**STATED EXERCISE:** Out of the lines in this data, how many include "picture"? Give the number and nothing else.

**RECORDS SHOWN:**
★ ★ ★

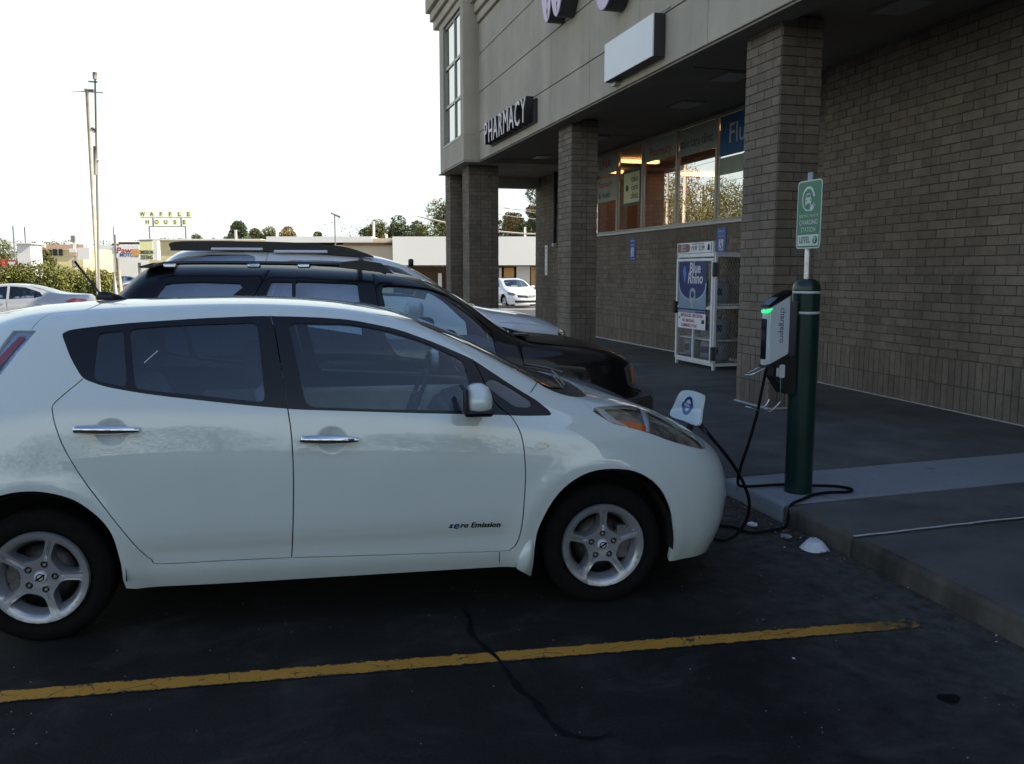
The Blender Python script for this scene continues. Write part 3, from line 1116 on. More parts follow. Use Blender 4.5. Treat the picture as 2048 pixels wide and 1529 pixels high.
# blank lightbox
t = thing('blank_lightbox', 'blank white box sign jutting from the fascia near the first pillar', 'sign')
bm = B()
box(bm, 5.112, 5.262, 10.97, 12.67, 4.545, 5.10, 0.004, seg=1)
new_obj('box_can', bm, m_signside, t)
bm = B()
box(bm, 5.092, 5.108, 10.975, 12.665, 4.55, 5.095)
new_obj('box_face', bm, m_signwhite, t)
bm = B()
tube(bm, [(5.20, 11.0, 5.11), (5.278, 10.85, 5.16)], .012, 6)
new_obj('bracket', bm, m_sill, t)
bm = B()
box(bm, 5.20, 5.276, 12.5, 12.65, 4.49, 4.54)
new_obj('bracket', bm, m_sill, t)

# script store name: only the lowest strokes come into the photograph
t = thing('script_store_sign', 'big lilac script letters whose lower strokes show at the top of the fascia', 'sign')
def stroke(pts, w, name='letter'):
    """calligraphic ribbon letter on the fascia: pts (y, z, width factor)"""
    c = spline(pts, 8)
    for nm, x0, x1, grow, mt in ((name, 4.99, 5.27, 0.012, m_signside), ('letter_face', 4.972, 4.988, 0.0, m_letterface)):
        bm = B()
        L, Rr = [], []
        for i, (y, z, k) in enumerate(c):
            a = Vector(c[min(i + 1, len(c) - 1)][:2]) - Vector(c[max(i - 1, 0)][:2])
            if a.length < 1e-6:
                a = Vector((0, 1))
            q = Vector((-a.y, a.x)).normalized() * (w * k / 2 + grow)
            L.append((y + q.x, z + q.y))
            Rr.append((y - q.x, z - q.y))
        rows = []
        for l, r in zip(L, Rr):
            rows.append([bm.verts.new((x0, *l)), bm.verts.new((x0, *r)), bm.verts.new((x1, *r)), bm.verts.new((x1, *l))])
        for a, b in zip(rows, rows[1:]):
            for j in range(4):
                bm.faces.new((a[j], a[(j + 1) % 4], b[(j + 1) % 4], b[j]))
        bm.faces.new(rows[0]); bm.faces.new(list(reversed(rows[-1])))
        bmesh.ops.recalc_face_normals(bm, faces=bm.faces)
        if nm == name:
            base = new_obj(nm, bm, mt, t)
        else:
            new_obj(nm, bm, mt, base)
# W
stroke([(15.52, 7.5, .6), (15.38, 6.95, 1.1), (15.22, 6.40, 1.25), (15.08, 6.14, .9), (14.96, 6.38, .8), (14.86, 6.95, .6)], 0.20)
stroke([(14.83, 6.90, .6), (14.74, 6.42, 1.2), (14.58, 6.12, 1.05), (14.40, 6.30, 1.0), (14.10, 6.75, 1.1), (13.85, 7.30, .9), (13.76, 7.6, .5)], 0.20)
stroke([(13.40, 6.95, .6), (13.64, 6.98, .9), (13.72, 6.72, 1.1), (13.56, 6.52, 1.0), (13.38, 6.70, .7), (13.34, 6.98, .6), (13.32, 6.62, 1.0), (13.13, 6.50, .6)], 0.17)
stroke([(13.05, 7.6, .5), (13.10, 7.0, 1.0), (13.05, 6.55, 1.0), (12.86, 6.52, .5)], 0.17)
stroke([(12.20, 6.92, .6), (12.46, 6.90, .9), (12.54, 6.62, 1.1), (12.34, 6.48, .9), (12.18, 6.74, .7), (12.14, 6.92, .8), (12.12, 6.2, 1.2), (12.24, 5.78, 1.2), (12.46, 5.64, 1.1), (12.66, 5.80, .8), (12.5, 6.1, .5)], 0.19)

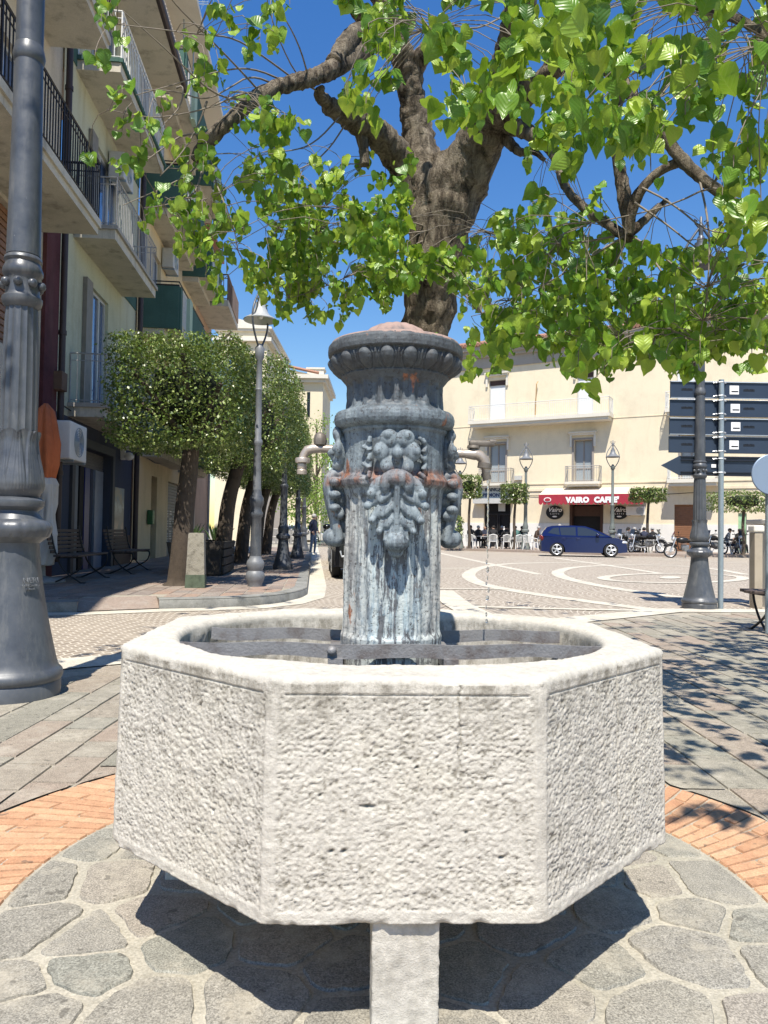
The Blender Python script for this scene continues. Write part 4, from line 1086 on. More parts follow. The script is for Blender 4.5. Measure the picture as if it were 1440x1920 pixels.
# ================================================================ leaves
def leaf_mat(name, c1, c2, c3, trans, gloss=.35, veins=False):
    N = NT(name); g = N.n('NewGeometry')
    c = N.ramp(g.outputs['Random Per Island'], [(.0, c1), (.5, c2), (.9, c3), (1, c3)])
    vv = N.noise(N.co(), 3.0, 2); c = N.mix(.3, c, N.ramp(vv, [(.3, .3), (.7, .7)]), 'OVERLAY')
    if veins:                               # midrib and side veins from the leaf's own coordinates
        a = N.n('Attribute'); a.attribute_name = 'leafxy'; sp = N.n('SeparateXYZ'); N.l(a.outputs['Vector'], sp.inputs[0])
        ax = N.math('ABSOLUTE', sp.outputs[0]); u = N.math('FRACT', N.math('MULTIPLY', N.math('ADD', sp.outputs[2], N.math('MULTIPLY', ax, -.9)), 5.5))
        side = N.ramp(u, [(.0, 1.0), (.10, .0), (.90, .0), (1, 1.0)]); mid = N.ramp(ax, [(.0, 1.0), (.035, .0)]); vn = N.math('MAXIMUM', side, mid)
        c = N.mix(N.math('MULTIPLY', vn, .16), c, (.42,.52,.16)); N.bump(N.math('SUBTRACT', N.ramp(u, [(.0, 0.0), (.5, 1.0), (1, 0.0)]), vn), .28, .003)
    N.base(c); N.set(rough=gloss, spec=.5)
    tr = N.n('BsdfTranslucent'); N.l(N.mix(.5, c, (.45, .62, .04), 'MIX'), tr.inputs[0])
    ms = N.n('MixShader'); ms.inputs[0].default_value = trans; N.l(N.b.outputs[0], ms.inputs[1]); N.l(tr.outputs[0], ms.inputs[2]); N.l(ms.outputs[0], N.out.inputs[0])
    return N.m
M_lime = leaf_mat('linden_leaf', (.05,.14,.014), (.14,.29,.022), (.36,.49,.06), .34, veins=True)
M_box = leaf_mat('clipped_leaf', (.05,.09,.02), (.11,.17,.035), (.28,.33,.12), .10, .34)  # palest tint paints sun glints into some leaves
M_fine = leaf_mat('pale_leaf', (.12,.20,.04), (.18,.28,.06), (.26,.36,.09), .3)
def bark_mat():
    N = NT('linden_bark'); co = N.co(); st = N.co(scale=(1, 1, .28))
    f = N.noise(st, 14, 6, .75, .6); g = N.noise(co, 60, 5, .7); b = N.noise(co, 2.2, 4)
    c = N.ramp(f, [(.36, (.028,.022,.017)), (.46, (.12,.095,.07)), (.56, (.24,.20,.15)), (.72, (.38,.33,.255))])
    c = N.mix(.45, c, N.ramp(g, [(.3, .2), (.7, .75)]), 'OVERLAY'); c = N.mix(N.ramp(b, [(.45, 0.0), (.75, .4)]), c, (.24,.22,.17))
    N.base(c); N.bump(N.math('ADD', N.math('MULTIPLY', g, .35), f), 1.0, .06); N.set(rough=.9, spec=.2); return N.m
M_bark = bark_mat()
M_twig = simple('twig_bark', (.20,.17,.135), .7, 0, .4, 20, .3, .002)
M_dbark = simple('dark_bark', (.085,.066,.05), .9, 0, .45, 9, 1, .02)
# heart-shaped folded leaf: base at origin, tip towards -z, faces +y
def heart():
    out = [(0, -.02), (.16, .05), (.36, .02), (.48, -.16), (.47, -.38), (.34, -.62), (.16, -.82), (0, -1.06)]
    V = []; mid = [(0, .0, -.02), (0, .03, -.3), (0, .02, -.65), (0, -.06, -1.06)]
    V += mid
    for s in (-1, 1):
        for x, z in out[1:-1]:
            V.append((s*x, -.10*abs(x)-.22*x*x+.05*math.sin(z*9), z))
    a = lambda s, i: 4+(0 if s < 0 else 6)+i
    F = []
    for s in (-1, 1):
        q = [(0, a(s,0), a(s,1)), (0, a(s,1), a(s,2)), (0, a(s,2), 1), (1, a(s,2), a(s,3)), (1, a(s,3), 2), (2, a(s,3), a(s,4)), (2, a(s,4), a(s,5)), (2, a(s,5), 3)]
        F += [t if s > 0 else (t[0], t[2], t[1]) for t in q]
    return np.array(V, dtype=np.float32), np.array(F)
HV, HF = heart()
def rots(n, rg, yaw, pitch, roll):
    cy, sy = np.cos(yaw), np.sin(yaw); cp, sp = np.cos(pitch), np.sin(pitch); cr, sr = np.cos(roll), np.sin(roll); o = np.zeros(n); l = np.ones(n)
    Rz = np.stack([np.stack([cy, -sy, o], -1), np.stack([sy, cy, o], -1), np.stack([o, o, l], -1)], 1)
    Rx = np.stack([np.stack([l, o, o], -1), np.stack([o, cp, -sp], -1), np.stack([o, sp, cp], -1)], 1)
    Ry = np.stack([np.stack([cr, o, sr], -1), np.stack([o, l, o], -1), np.stack([-sr, o, cr], -1)], 1)
    return Rz @ Rx @ Ry
def leaves(name, pos, size, yaw, pitch, roll, tmplV, tmplF, mat, parent, loc, veins=False):
    n = len(pos); Rm = rots(n, rng, yaw, pitch, roll)
    V = np.einsum('nij,vj->nvi', Rm, tmplV)*size[:, None, None] + pos[:, None, :]
    k = len(tmplV); F = (tmplF[None]+(np.arange(n)*k)[:, None, None]).reshape(-1, tmplF.shape[1])
    ob = npmesh(name, V.reshape(-1, 3)-np.array(loc), F, mat, parent, smooth=True)
    if veins:
        at = ob.data.attributes.new('leafxy', 'FLOAT_VECTOR', 'POINT'); at.data.foreach_set('vector', np.tile(tmplV, (n, 1)).astype(np.float32).ravel())
    return ob
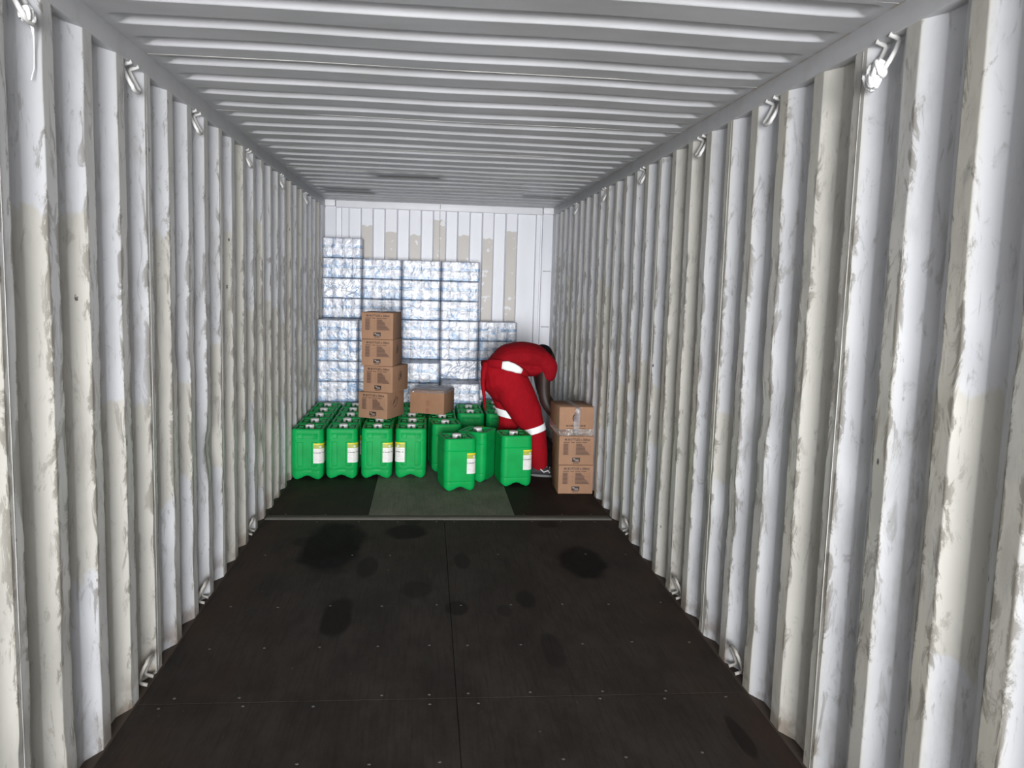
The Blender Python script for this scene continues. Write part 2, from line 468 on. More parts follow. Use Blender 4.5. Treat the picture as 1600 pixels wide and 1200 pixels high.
# ---- corrugated side walls, one welded sheet = four corrugations
def side_profile():
    """(s, depth 0 outer..1 inner, rub, edge) over one pitch beginning at the start of the inner flat"""
    A = []
    for s, d, r, e in [(0.000, 1, .9, .9), (.004, 1, 1, .8), (.02, 1, 1, .35), (.035, 1, 1, .15), (.05, 1, 1, .35), (.066, 1, 1, .8), (.070, 1, .9, .9),
                       (.074, .95, .4, .5), (.09, .72, .1, .1), (.115, .37, 0, 0), (.134, .07, 0, .1), (.138, 0, 0, .15),
                       (.142, 0, 0, .1), (.174, 0, 0, 0), (.206, 0, 0, .1),
                       (.210, 0, 0, .15), (.214, .05, 0, .1), (.235, .36, 0, 0), (.258, .70, .1, .25), (.274, .95, .5, .8)]:
        A.append((s, d, r, e))
    return A
PROF = side_profile()
def wall_panel(sign, ya, ystart, n_pitch, seed):
    """sheet from profile offset ystart, n_pitch pitches"""
    cols = []
    for k in range(n_pitch):
        for s, d, r, e in PROF: cols.append((ystart + k * P_W + s, d, r, e))
    cols.append((ystart + n_pitch * P_W, 1, .9, .9))
    zs = [-.012 + (2.325 + .012) * i / 44 for i in range(45)]
    rows, rub, edge, pt, pb = [], [], [], [], []
    ribs = {}
    for z in zs:
        row = []
        for y, d, r, e in cols:
            rk = math.floor((y - ystart - .14) / P_W) + seed
            if rk not in ribs:
                q = random.Random(rk * 7 + (3 if sign > 0 else 50)); u = q.random()
                hi = (q.uniform(.7, 1.8) if u < .55 else -1) if sign > 0 else (q.uniform(1.0, 2.0) if u < .65 else -1)
                ribs[rk] = (hi, q.uniform(-.3, .75) if q.random() < .6 else q.uniform(.5, 1.0))
                if u > .9: ribs[rk] = (2.6, -.5)
            pt.append(ribs[rk][0] if d < .999 or e > .7 else 0); pb.append(ribs[rk][1])
            x = XO - (XO - XI) * d
            low = max(0, 1 - abs(z - .75) / 1.2)
            pr = d ** 1.5
            dn = noise.noise(Vector((sign * 3.1, y * 4.2, z * 3.0)))
            dn2 = noise.noise(Vector((sign * 9.7 + 4, y * 9.0, z * 8.0)))
            fade = min(1, max(0, (2.28 - z) / .15)) * min(1, (z + .012) / .1)
            push = (.004 * max(0, dn) * pr + .0022 * dn2 * (.3 + .7 * low)) * fade
            dent = max(0, noise.noise(Vector((sign * 5.5 + 11, y * 3.1, z * 4.5))) - .36) * .03 * pr * fade * (.1 + low)
            yy = y + (.002 * dn2 + .0028 * noise.noise(Vector((2.2 * sign, y * 6, z * 5.5))) * e) * fade
            row.append((sign * (x + push + dent), yy, z))
            rub.append(r); edge.append(e)
        rows.append(row)
    mb = MB(); mb.grid(rows, flip=(sign > 0))
    me = mb.mesh('steel_panel', M_WALL, True)
    for nm, vals in (('rub', rub), ('edge', edge), ('ptop', pt), ('pbot', pb)):
        a = me.attributes.new(nm, 'FLOAT', 'POINT'); a.data.foreach_set('value', vals)
    return sharp(me, math.radians(50))

def side_wall(name, sign, y0):
    root = structure(link(name, None))
    # sheets joined on an inner flat; y0 = phase of an inner flat's near edge
    k0 = -int((y0 - DOOR_Y) / P_W)
    y = y0 + k0 * P_W
    n_tot = int((BACK_Y - y) / P_W)
    first = 1 + (-k0) % 4 if sign > 0 else (-k0) % 4 + 2
    k = 0
    step = first % 4 or 4
    while k < n_tot:
        n = min(step, n_tot - k)
        link('steel_panel', wall_panel(sign, 0, y + k * P_W, n, k), root)
        k += n; step = 4
        if k < n_tot:
            yy = y + k * P_W + .022
            mb = MB(); mb.tube([(sign * (XI - .0005), yy, 0.0), (sign * (XI - .0005), yy, 2.31)], .0013 if sign > 0 else .0008, 6)
            link('weld_seam', mb.mesh('weld_seam', M_WELD, True), root)
    ye = y + n_tot * P_W
    if ye < BACK_Y + .03:
        mb = MB(); mb.box(sign * XI, sign * (XI + .004), ye, BACK_Y + .05, -.012, 2.325)
        o = link('steel_panel', fix_normals(mb.mesh('end_strip', M_WALL)), root)
    return root
WL = side_wall('wall_left', -1, 2.756)
WR = side_wall('wall_right', 1, 2.209)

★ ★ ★

**SOLVED EXERCISE:** 3